>> START
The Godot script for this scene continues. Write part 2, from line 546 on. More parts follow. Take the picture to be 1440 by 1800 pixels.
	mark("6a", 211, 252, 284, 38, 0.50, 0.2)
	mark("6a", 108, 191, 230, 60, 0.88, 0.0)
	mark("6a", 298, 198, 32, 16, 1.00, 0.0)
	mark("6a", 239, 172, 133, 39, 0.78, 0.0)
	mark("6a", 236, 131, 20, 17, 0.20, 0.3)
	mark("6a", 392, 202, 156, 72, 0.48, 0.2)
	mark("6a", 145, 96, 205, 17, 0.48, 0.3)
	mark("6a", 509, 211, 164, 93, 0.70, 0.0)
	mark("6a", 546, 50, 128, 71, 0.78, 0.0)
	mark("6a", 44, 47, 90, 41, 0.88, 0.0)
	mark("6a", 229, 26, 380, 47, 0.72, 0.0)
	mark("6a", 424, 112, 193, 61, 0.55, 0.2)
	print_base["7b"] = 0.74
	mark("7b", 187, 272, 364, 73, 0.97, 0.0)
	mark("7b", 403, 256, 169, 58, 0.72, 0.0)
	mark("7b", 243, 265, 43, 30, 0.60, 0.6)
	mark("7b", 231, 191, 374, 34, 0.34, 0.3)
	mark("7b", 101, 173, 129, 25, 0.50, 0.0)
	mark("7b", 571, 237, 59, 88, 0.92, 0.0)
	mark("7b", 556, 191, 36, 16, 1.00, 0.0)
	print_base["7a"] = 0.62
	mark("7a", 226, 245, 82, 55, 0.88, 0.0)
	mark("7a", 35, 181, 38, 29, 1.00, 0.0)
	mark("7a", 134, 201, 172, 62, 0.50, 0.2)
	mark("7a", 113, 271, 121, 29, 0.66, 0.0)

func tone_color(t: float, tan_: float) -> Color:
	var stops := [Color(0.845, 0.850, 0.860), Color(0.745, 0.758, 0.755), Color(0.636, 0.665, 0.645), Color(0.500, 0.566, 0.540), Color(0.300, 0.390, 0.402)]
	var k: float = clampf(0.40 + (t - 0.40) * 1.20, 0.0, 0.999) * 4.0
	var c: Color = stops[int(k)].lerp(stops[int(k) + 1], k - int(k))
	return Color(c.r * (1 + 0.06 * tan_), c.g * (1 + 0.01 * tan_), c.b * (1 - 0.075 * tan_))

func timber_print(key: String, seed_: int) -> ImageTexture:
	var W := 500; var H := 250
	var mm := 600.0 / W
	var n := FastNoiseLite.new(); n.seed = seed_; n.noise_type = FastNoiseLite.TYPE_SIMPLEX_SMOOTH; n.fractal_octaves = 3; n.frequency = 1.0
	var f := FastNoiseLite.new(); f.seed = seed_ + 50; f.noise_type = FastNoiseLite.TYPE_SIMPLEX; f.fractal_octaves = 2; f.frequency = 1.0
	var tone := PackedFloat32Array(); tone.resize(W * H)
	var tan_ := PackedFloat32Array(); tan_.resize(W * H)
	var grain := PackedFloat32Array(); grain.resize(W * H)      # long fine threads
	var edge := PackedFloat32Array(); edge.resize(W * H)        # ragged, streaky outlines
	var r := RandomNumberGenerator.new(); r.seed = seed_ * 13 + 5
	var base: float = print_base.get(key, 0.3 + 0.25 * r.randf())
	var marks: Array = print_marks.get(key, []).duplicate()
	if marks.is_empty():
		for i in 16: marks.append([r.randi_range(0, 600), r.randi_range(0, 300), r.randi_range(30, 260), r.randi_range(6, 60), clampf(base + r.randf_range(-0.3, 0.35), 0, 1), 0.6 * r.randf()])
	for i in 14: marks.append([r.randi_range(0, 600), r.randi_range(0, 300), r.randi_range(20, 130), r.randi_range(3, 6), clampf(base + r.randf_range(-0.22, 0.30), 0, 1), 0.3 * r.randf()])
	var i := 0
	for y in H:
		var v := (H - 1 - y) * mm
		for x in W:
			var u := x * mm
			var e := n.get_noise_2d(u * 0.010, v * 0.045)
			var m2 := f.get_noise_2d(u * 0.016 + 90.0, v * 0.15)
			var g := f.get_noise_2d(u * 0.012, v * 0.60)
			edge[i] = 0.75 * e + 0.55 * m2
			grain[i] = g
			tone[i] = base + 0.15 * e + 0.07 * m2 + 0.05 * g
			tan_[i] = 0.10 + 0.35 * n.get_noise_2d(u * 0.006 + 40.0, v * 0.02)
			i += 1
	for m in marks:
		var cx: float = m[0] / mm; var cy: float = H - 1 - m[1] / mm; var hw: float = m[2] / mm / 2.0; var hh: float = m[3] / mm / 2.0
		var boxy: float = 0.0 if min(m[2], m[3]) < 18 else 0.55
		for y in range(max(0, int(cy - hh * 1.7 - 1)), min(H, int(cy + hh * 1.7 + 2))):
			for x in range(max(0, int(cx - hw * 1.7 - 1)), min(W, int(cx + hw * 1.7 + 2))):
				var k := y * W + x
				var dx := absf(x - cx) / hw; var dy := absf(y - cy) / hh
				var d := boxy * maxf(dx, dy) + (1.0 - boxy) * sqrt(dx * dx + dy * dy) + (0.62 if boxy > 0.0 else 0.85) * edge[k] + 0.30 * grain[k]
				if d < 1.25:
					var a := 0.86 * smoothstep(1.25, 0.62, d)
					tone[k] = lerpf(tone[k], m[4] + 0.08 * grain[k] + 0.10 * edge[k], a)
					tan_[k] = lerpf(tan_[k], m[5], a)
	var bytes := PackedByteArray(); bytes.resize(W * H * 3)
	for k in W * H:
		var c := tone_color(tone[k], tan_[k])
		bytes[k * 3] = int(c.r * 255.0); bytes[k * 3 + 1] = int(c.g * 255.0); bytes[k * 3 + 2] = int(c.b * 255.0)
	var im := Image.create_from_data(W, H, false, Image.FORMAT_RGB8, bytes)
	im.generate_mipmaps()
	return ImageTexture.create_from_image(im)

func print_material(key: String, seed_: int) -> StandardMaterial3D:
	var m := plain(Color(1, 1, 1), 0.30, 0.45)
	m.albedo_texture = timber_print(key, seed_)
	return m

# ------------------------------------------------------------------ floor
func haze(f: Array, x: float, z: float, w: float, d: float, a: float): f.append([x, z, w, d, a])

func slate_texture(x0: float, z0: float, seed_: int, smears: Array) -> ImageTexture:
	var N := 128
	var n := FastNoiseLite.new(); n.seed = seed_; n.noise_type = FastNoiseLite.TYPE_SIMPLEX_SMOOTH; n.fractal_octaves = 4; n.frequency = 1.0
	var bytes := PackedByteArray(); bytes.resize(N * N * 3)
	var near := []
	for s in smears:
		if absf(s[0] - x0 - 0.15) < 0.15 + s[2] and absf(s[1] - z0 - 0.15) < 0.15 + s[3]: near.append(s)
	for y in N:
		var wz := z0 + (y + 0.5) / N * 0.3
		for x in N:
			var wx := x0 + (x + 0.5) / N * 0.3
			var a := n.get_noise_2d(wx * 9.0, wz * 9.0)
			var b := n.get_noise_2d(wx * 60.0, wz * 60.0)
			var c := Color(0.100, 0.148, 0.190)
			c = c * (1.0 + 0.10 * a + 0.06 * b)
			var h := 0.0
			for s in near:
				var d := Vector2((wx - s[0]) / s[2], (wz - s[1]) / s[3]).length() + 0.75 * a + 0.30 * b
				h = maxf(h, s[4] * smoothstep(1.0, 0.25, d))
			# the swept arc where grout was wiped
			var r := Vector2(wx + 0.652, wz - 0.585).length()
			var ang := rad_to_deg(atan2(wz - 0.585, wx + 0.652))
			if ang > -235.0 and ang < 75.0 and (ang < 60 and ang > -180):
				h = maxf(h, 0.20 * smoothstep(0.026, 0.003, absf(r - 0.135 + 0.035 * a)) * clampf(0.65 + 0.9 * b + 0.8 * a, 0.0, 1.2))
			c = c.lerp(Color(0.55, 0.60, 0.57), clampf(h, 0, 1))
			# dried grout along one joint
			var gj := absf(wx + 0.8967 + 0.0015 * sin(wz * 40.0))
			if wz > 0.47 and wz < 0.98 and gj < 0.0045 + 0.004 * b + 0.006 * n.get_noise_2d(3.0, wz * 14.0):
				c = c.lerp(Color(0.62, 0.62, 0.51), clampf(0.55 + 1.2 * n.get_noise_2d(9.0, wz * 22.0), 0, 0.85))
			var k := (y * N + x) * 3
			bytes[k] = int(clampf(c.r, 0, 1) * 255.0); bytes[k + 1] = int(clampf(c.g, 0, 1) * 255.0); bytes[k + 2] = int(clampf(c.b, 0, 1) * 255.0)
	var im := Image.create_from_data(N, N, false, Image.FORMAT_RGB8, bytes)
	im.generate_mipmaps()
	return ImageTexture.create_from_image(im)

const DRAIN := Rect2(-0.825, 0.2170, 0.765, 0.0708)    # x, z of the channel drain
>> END
» WRITTEN PROBLEM
Please repeat word for word the lines above that run from the beginning through the line containing "return Color(c.r *", keeping both the first and that last line.

» THE RESPONSE
The Godot script for this scene continues. Write part 2, from line 546 on. More parts follow. Take the picture to be 1440 by 1800 pixels.
	mark("6a", 211, 252, 284, 38, 0.50, 0.2)
	mark("6a", 108, 191, 230, 60, 0.88, 0.0)
	mark("6a", 298, 198, 32, 16, 1.00, 0.0)
	mark("6a", 239, 172, 133, 39, 0.78, 0.0)
	mark("6a", 236, 131, 20, 17, 0.20, 0.3)
	mark("6a", 392, 202, 156, 72, 0.48, 0.2)
	mark("6a", 145, 96, 205, 17, 0.48, 0.3)
	mark("6a", 509, 211, 164, 93, 0.70, 0.0)
	mark("6a", 546, 50, 128, 71, 0.78, 0.0)
	mark("6a", 44, 47, 90, 41, 0.88, 0.0)
	mark("6a", 229, 26, 380, 47, 0.72, 0.0)
	mark("6a", 424, 112, 193, 61, 0.55, 0.2)
	print_base["7b"] = 0.74
	mark("7b", 187, 272, 364, 73, 0.97, 0.0)
	mark("7b", 403, 256, 169, 58, 0.72, 0.0)
	mark("7b", 243, 265, 43, 30, 0.60, 0.6)
	mark("7b", 231, 191, 374, 34, 0.34, 0.3)
	mark("7b", 101, 173, 129, 25, 0.50, 0.0)
	mark("7b", 571, 237, 59, 88, 0.92, 0.0)
	mark("7b", 556, 191, 36, 16, 1.00, 0.0)
	print_base["7a"] = 0.62
	mark("7a", 226, 245, 82, 55, 0.88, 0.0)
	mark("7a", 35, 181, 38, 29, 1.00, 0.0)
	mark("7a", 134, 201, 172, 62, 0.50, 0.2)
	mark("7a", 113, 271, 121, 29, 0.66, 0.0)

func tone_color(t: float, tan_: float) -> Color:
	var stops := [Color(0.845, 0.850, 0.860), Color(0.745, 0.758, 0.755), Color(0.636, 0.665, 0.645), Color(0.500, 0.566, 0.540), Color(0.300, 0.390, 0.402)]
	var k: float = clampf(0.40 + (t - 0.40) * 1.20, 0.0, 0.999) * 4.0
	var c: Color = stops[int(k)].lerp(stops[int(k) + 1], k - int(k))
	return Color(c.r * (1 + 0.06 * tan_), c.g * (1 + 0.01 * tan_), c.b * (1 - 0.075 * tan_))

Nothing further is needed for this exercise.